Preston and Dillon write their history based on many histories—those personal versions of their interview subjects. The great advantage that the authors of Opening Mexico give us are versions of the events narrated from the point of view of different activists and politicians in power or in the opposition. In spite of the fact that the authors do not name many of their sources, these can be identified relatively easily simply through their versions of events. One notable case in point is that of José Newman, who in 1988 was director of the National Electoral Registry, and whom many consider responsible for the debacle of that year’s presidential election. Opening Mexico tells us quite a different story, recounting a parallel system of vote tallying, also set up in the Secretary of the Interior, that was rumored at the time and out of Newman’s control. According to this account, a certain Oscar De Lasse headed up this program and is fingered in the book as the frivolous person who pushed the Secretary of the Interior to commit to an early delivery of the official results. In effect, a few days before the election, government officials rashly made a public announcement—without any kind of legal obligation—that thanks to a computerized system, they would be able to reveal the voting results just a few hours after the closing of the polls. José Newman was the official who made the announcement in an arrogant manner that many saw as a permanent character trait. This presumptuous act became the touchstone for the opposition who from very early on that election eve began to demand results. The government’s refusal led to an explosion of distrust on the part of the opposition about official election results, particularly because of the infamous “computer system crash” that also led to the crash of Newman’s budding political career. In the weeks to follow, Newman put the country on the verge of an institutional collapse. The manner of relating this story in the book suggests that it was told to Preston and Dillon by Newman himself, attempting to rewrite history through this venue. It would have been interesting for the authors to check his account of events with other protagonists or documents from the period.

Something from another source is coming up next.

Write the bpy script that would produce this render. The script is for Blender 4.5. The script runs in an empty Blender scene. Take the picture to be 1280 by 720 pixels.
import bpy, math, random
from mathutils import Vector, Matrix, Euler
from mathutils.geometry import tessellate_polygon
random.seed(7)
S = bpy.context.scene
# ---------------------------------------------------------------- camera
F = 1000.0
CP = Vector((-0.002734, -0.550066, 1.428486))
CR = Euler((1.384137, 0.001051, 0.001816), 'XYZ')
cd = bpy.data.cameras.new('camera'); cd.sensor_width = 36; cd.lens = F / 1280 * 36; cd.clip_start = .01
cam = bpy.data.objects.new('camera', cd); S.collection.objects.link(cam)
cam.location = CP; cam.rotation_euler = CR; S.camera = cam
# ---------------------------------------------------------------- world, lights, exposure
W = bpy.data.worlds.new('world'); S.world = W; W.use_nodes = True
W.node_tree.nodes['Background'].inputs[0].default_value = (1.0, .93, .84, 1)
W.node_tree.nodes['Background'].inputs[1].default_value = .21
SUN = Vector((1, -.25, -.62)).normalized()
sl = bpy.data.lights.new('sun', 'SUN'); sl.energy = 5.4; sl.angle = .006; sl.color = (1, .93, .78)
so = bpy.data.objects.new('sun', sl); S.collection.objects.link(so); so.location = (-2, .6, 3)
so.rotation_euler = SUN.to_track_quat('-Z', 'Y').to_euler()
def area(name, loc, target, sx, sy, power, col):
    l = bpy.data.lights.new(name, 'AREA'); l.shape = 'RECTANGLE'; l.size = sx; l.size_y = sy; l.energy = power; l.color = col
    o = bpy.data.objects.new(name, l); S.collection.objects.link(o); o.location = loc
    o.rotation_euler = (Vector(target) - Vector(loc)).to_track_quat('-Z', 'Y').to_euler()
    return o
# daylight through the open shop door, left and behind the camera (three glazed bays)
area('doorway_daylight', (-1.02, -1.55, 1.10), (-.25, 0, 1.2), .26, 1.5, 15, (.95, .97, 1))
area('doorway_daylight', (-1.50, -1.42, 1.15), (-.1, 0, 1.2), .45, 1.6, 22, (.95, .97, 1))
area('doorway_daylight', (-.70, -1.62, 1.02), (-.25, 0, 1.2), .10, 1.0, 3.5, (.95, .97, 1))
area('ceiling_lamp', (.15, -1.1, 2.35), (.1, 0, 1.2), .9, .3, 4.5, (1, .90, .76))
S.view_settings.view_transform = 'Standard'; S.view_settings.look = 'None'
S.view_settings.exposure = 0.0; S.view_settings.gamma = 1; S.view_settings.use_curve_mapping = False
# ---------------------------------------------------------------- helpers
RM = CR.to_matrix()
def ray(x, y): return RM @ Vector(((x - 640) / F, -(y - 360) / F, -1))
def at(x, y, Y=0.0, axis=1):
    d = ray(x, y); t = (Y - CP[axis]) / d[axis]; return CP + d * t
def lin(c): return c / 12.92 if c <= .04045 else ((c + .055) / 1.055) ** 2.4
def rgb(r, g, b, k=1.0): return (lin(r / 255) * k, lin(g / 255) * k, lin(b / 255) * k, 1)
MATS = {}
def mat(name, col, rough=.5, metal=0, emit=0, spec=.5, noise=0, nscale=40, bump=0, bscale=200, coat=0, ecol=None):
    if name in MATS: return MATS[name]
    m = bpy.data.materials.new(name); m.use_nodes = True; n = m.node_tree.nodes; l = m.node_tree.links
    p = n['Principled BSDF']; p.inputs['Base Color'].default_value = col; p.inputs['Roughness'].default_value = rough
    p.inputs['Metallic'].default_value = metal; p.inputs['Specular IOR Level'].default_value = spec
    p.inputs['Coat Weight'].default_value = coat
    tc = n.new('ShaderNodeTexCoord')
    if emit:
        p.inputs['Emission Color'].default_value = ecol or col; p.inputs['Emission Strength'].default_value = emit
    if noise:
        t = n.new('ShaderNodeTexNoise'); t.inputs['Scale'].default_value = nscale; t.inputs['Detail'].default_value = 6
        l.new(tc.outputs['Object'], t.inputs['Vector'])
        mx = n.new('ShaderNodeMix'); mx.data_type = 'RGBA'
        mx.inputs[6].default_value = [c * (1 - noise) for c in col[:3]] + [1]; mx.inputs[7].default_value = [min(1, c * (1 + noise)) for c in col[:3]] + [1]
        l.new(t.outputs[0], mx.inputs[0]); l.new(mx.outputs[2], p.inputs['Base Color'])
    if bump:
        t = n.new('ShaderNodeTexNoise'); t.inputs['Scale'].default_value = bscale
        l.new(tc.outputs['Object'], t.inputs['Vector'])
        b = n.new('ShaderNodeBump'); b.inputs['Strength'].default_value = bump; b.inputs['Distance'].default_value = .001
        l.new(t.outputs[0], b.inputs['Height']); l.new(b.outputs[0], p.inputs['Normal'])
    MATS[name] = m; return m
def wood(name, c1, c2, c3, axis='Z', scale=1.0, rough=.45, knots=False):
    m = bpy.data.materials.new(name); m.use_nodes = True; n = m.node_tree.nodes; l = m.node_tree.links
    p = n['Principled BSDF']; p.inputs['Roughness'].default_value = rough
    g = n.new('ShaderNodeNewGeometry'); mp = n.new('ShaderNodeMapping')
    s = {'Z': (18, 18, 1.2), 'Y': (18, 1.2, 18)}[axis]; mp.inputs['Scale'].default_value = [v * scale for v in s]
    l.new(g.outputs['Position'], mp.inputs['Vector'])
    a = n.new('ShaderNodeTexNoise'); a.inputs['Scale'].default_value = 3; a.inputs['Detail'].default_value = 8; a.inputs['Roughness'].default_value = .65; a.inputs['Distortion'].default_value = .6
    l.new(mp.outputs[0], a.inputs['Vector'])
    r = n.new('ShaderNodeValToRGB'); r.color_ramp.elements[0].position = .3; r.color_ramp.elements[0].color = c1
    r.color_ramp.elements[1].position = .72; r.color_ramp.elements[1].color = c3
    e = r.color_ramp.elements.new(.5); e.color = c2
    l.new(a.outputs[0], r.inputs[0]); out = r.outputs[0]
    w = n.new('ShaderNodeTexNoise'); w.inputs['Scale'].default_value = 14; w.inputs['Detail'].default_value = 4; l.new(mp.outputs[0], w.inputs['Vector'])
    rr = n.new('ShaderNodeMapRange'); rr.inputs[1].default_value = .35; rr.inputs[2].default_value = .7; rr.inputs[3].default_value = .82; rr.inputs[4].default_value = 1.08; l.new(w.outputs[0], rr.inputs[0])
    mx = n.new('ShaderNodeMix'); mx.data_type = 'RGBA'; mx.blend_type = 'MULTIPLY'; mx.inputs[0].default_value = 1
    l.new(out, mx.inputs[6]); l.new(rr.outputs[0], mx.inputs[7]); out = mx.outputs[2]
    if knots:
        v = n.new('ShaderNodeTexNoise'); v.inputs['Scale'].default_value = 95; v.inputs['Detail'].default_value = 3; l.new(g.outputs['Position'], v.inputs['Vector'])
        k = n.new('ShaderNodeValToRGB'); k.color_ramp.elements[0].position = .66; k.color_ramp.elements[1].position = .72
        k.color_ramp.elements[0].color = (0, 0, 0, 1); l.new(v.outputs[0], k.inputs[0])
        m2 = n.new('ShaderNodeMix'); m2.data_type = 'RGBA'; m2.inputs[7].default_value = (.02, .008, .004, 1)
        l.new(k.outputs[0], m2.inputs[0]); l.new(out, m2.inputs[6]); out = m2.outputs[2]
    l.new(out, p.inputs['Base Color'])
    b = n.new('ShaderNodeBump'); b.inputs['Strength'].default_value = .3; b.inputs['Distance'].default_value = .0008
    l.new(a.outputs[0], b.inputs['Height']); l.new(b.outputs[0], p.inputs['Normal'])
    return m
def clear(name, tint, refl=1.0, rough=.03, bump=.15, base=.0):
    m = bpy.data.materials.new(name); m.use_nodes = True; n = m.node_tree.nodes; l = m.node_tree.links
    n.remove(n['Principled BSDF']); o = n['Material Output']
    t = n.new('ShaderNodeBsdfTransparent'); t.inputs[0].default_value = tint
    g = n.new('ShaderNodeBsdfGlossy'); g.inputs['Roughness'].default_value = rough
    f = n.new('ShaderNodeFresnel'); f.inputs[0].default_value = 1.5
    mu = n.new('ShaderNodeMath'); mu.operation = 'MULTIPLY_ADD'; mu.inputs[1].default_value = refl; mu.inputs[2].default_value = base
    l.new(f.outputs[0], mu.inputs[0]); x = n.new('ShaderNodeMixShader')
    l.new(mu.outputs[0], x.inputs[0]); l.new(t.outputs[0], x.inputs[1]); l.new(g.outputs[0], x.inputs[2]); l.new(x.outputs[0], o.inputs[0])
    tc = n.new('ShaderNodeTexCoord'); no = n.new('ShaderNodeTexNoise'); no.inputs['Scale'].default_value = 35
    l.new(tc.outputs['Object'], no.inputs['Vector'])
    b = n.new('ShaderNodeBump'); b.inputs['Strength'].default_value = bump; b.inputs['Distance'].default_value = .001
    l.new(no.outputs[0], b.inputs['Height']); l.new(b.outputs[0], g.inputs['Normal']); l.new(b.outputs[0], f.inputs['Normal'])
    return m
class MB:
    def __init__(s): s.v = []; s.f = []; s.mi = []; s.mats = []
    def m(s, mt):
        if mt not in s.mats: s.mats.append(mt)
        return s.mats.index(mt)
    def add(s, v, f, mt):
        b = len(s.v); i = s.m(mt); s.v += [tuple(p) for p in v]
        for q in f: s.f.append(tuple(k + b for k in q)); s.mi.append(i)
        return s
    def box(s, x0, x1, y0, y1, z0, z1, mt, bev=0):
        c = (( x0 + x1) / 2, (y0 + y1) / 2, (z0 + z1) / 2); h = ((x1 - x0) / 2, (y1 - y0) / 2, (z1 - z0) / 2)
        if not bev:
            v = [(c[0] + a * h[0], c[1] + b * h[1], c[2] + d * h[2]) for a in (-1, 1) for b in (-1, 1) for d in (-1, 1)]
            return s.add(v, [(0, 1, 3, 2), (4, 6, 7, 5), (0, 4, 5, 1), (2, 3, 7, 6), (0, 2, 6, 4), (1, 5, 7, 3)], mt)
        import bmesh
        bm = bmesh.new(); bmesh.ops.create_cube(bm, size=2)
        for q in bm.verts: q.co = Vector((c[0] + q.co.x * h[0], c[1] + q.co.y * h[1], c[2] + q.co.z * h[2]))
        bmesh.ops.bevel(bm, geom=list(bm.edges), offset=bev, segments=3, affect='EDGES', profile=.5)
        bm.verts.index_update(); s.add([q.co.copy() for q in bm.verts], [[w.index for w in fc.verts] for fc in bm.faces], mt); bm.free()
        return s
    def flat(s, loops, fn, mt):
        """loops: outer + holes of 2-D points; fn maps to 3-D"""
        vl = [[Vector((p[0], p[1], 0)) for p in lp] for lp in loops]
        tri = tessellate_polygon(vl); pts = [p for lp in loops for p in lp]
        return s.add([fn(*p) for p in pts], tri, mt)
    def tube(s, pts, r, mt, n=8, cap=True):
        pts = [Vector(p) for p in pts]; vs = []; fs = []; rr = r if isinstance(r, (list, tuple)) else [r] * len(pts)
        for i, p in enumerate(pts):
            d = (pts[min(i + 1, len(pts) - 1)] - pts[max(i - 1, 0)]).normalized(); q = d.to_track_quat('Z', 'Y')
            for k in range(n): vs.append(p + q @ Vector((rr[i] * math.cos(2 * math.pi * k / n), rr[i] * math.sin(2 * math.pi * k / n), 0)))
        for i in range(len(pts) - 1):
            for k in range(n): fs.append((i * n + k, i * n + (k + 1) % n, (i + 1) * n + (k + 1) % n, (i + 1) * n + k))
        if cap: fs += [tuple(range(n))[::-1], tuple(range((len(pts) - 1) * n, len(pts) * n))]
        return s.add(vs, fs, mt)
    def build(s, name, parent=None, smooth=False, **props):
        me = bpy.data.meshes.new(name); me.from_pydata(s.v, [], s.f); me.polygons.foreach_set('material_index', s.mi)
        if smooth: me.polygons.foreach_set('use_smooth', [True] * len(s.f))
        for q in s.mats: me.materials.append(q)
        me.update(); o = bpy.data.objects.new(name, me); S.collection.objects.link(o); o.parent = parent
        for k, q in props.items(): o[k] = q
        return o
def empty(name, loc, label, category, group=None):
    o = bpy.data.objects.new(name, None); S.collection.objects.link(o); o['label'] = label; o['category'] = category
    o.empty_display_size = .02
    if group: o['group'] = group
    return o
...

In the same fashion, each one of the episodes related by Preston and Dillon are controversial matters in Mexico, about which many different versions exist. For example, the reader can very well imagine that Manuel Camacho, a PRI militant since his youth and a thwarted presidential candidate in 1994, gave the authors much of the information about the presidential succession that year. Likewise, the 1994 financial disaster, the cause of which is still a subject of harsh debate, is discussed in Opening Mexico from the viewpoint of Jaime Serra, the unsuccessful Treasury Secretary, who some see as a victim and others as a culprit. The voice of President Ernesto Zedillo’s personal secretary Liébano Saénz can also be heard in the book’s description of the tensions between the president and Francisco Labastida, the losing PRI candidate in the year 2000. All these testimonies are valuable, although biased, and therefore cannot be taken as factual accounts. For non-Mexican and younger readers, it would have been useful for Preston and Dillon to have allowed room for other viewpoints and to provide more context about the personal bias of their interview subjects. This addition would have shed more light on the political treasure trove they have present in the narrated accounts.

In February 1908, reporter James Creelman of Pearson’s Magazine published an interview with the dictator Porfirio Díaz, in which Díaz announced that he would not run for re-election in 1910. We do not know if the article had some impact on readers in the United States, but the translation in the Mexican newspaper El Imparcial had serious political repercussions. The publication of the interview set off the electoral race that would end with Madero’s uprising, Díaz’ fall and the beginning of the Mexican revolution. Since then, the relationship between Mexican politicians and foreign correspondents, in particular those from The New York Times, is a factor in local political life. There have been some correspondents so close to the political elite that they appeared more PRIist than the PRI. That is not, to be certain, the case of Preston and Dillon. However, the reading of their book evokes Creelman’s Díaz interview because the reader has the sensation that those interviewed saw in the work of the correspondents for the prestigious newspaper a means to relate their own version of events or to settle accounts with some enemy. At the very least, the interviews presented to their subjects an opportunity to describe their own version of events and shape for posterity their self-image with the assistance of the credibility of The New York Times. This follows the historical example of Díaz, who appeared to address himself more to a Mexican public than U.S. readers. Because of this, one of the most interesting aspects of this book is the selfdescription of each one of the interviewed subjects. Nevertheless, the journalists should have intervened to reestablish a balance between what their sources were willing to tell and what they hushed up.

Opening Mexico does not aspire to be an academic book. It is the work of two newspaper correspondents who had the opportunity to live surprising moments in Mexican political life. Preston and Dillon fulfill their role as historians of the present very well; at times, their reporting lacks a touch of skepticism, but is more than compensated by the freshness of many of their pages. Their descriptions are better than their explanations that resort to historical predetermination by seeking in the legends of the Aztec past the key to electoral fraud. It is as if to understand the election of George Bush in Florida in the year 2000, we would look for the answer in the systematic extermination of the American Indians, who after all are closer to us in time than the Aztec Empire.

Soledad Loaeza, professor of political science at the Colegio de México, is a 2003-2004 Radcliffe Fellow. She is the author of El Partido Acción Nacional, la larga marcha, 1939-1994, (Fondo de Cultura Economica, 1999) and is currently researching presidential power in Mexico.